GIVEN INFORMATION |

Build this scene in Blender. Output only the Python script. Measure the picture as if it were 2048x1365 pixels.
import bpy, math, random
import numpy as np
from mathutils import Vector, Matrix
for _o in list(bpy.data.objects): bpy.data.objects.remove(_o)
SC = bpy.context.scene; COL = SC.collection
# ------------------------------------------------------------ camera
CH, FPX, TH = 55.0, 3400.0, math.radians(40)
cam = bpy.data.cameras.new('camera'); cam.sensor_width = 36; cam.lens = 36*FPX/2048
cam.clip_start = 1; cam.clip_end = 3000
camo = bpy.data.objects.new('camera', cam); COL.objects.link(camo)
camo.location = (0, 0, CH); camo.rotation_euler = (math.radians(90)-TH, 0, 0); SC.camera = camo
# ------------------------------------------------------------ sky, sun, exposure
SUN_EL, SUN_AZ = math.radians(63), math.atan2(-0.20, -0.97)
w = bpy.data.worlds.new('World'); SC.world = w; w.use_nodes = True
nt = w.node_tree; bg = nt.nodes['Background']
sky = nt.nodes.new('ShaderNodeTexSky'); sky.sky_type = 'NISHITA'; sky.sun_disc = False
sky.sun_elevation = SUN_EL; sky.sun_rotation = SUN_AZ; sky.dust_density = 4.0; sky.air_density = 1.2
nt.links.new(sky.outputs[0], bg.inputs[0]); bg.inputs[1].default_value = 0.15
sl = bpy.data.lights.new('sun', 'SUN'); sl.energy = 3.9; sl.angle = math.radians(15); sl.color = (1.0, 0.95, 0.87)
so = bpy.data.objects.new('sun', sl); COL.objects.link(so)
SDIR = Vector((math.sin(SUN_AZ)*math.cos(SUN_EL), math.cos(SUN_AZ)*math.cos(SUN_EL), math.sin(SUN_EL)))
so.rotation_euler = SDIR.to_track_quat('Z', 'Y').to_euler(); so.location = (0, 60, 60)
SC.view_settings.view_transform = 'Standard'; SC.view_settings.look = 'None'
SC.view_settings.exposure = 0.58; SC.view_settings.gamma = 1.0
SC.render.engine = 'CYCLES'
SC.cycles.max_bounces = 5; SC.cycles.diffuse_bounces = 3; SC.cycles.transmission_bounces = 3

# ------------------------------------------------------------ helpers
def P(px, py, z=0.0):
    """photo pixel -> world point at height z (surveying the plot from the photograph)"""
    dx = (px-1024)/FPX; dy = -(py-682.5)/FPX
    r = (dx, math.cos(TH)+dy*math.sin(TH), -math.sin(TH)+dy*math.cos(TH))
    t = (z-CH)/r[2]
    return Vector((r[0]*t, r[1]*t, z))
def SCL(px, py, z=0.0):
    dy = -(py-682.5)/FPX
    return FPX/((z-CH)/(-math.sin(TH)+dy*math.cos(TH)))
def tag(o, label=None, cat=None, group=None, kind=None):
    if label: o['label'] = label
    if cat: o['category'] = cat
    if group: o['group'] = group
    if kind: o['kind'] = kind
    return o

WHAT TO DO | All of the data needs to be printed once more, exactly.

CORRECT OUTPUT |
Build this scene in Blender. Output only the Python script. Measure the picture as if it were 2048x1365 pixels.
import bpy, math, random
import numpy as np
from mathutils import Vector, Matrix
for _o in list(bpy.data.objects): bpy.data.objects.remove(_o)
SC = bpy.context.scene; COL = SC.collection
# ------------------------------------------------------------ camera
CH, FPX, TH = 55.0, 3400.0, math.radians(40)
cam = bpy.data.cameras.new('camera'); cam.sensor_width = 36; cam.lens = 36*FPX/2048
cam.clip_start = 1; cam.clip_end = 3000
camo = bpy.data.objects.new('camera', cam); COL.objects.link(camo)
camo.location = (0, 0, CH); camo.rotation_euler = (math.radians(90)-TH, 0, 0); SC.camera = camo
# ------------------------------------------------------------ sky, sun, exposure
SUN_EL, SUN_AZ = math.radians(63), math.atan2(-0.20, -0.97)
w = bpy.data.worlds.new('World'); SC.world = w; w.use_nodes = True
nt = w.node_tree; bg = nt.nodes['Background']
sky = nt.nodes.new('ShaderNodeTexSky'); sky.sky_type = 'NISHITA'; sky.sun_disc = False
sky.sun_elevation = SUN_EL; sky.sun_rotation = SUN_AZ; sky.dust_density = 4.0; sky.air_density = 1.2
nt.links.new(sky.outputs[0], bg.inputs[0]); bg.inputs[1].default_value = 0.15
sl = bpy.data.lights.new('sun', 'SUN'); sl.energy = 3.9; sl.angle = math.radians(15); sl.color = (1.0, 0.95, 0.87)
so = bpy.data.objects.new('sun', sl); COL.objects.link(so)
SDIR = Vector((math.sin(SUN_AZ)*math.cos(SUN_EL), math.cos(SUN_AZ)*math.cos(SUN_EL), math.sin(SUN_EL)))
so.rotation_euler = SDIR.to_track_quat('Z', 'Y').to_euler(); so.location = (0, 60, 60)
SC.view_settings.view_transform = 'Standard'; SC.view_settings.look = 'None'
SC.view_settings.exposure = 0.58; SC.view_settings.gamma = 1.0
SC.render.engine = 'CYCLES'
SC.cycles.max_bounces = 5; SC.cycles.diffuse_bounces = 3; SC.cycles.transmission_bounces = 3

# ------------------------------------------------------------ helpers
def P(px, py, z=0.0):
    """photo pixel -> world point at height z (surveying the plot from the photograph)"""
    dx = (px-1024)/FPX; dy = -(py-682.5)/FPX
    r = (dx, math.cos(TH)+dy*math.sin(TH), -math.sin(TH)+dy*math.cos(TH))
    t = (z-CH)/r[2]
    return Vector((r[0]*t, r[1]*t, z))
def SCL(px, py, z=0.0):
    dy = -(py-682.5)/FPX
    return FPX/((z-CH)/(-math.sin(TH)+dy*math.cos(TH)))
def tag(o, label=None, cat=None, group=None, kind=None):
    if label: o['label'] = label
    if cat: o['category'] = cat
    if group: o['group'] = group
    if kind: o['kind'] = kind
    return o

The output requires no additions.